As you have heard, there are 30 or 35 breweries in Northern Ireland that might take advantage of this. I do not think that there will be a huge percentage increase, but, if you incrementally saw a few more pubs putting local brands on their bar, you will start to see the reversal of a decline in beer sales to an increase. A really important point that has already been made by several people is that this money is inside the economy; it is not being taken out by the big companies. It is money that is being earned in the local economies and reinvested in local economies. If you see an increase in that, however small, it will be beneficial.

Ms Armstrong: Yes, absolutely. Locally, Echlinville Distillery is not too far from me, and the boost to the local economy has been extraordinary. They make whiskys and gins, and it is remarkable. Thank you very much for that, Tom. It was very useful.

Mr Newton: I thank Mr Stainer for coming along today. I welcome the evidence that he has presented to us. As Kellie Armstrong said, it is from a different perspective.

The emphasis to allow taprooms has been that the manufacturer of the beer should be allowed to sell their products on site. Do you envisage a change in the legislation to allow the brewery to bring in other beers for sale in the taproom?

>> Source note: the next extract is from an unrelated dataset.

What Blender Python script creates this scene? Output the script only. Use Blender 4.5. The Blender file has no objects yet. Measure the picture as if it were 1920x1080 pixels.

Mr Stainer: At the moment, our general hope is that we can just allow producers to sell their own products in their taprooms. A word that has been used quite a lot is "control"; for them to have control over how they sell their products in their taprooms. As Bruce said, there are possibilities when you have collaboration breweries or maybe they have joined forces with another brewer to produce a special beer that they might want to sell that as well. That is not moving massively away from the intention of the legislation. We are also hearing from brewers in Northern Ireland that they are happy to sell their own produce and do not see a need to sell other things. As you have heard, they are not looking to recreate the pub experience; this is very different. It is a showcase of their products, and it is in their interest to showcase their products rather than to dilute that with lots of other products. There are a few exceptions, such as if they have been involved in a collaboration brew somewhere, in which case, both brewers will probably make it available in their shops. We will not be pushing to open this up massively to allow them to sell whatever they like in the taprooms.

Mr Newton: OK, thank you.

The Chairperson (Ms P Bradley): No other member has indicated that they want to ask a question. Thank you, Tom, for coming and briefing us today.

Mr Stainer: Thank you.

The Chairperson (Ms P Bradley): Thanks, Tom. Bye-bye.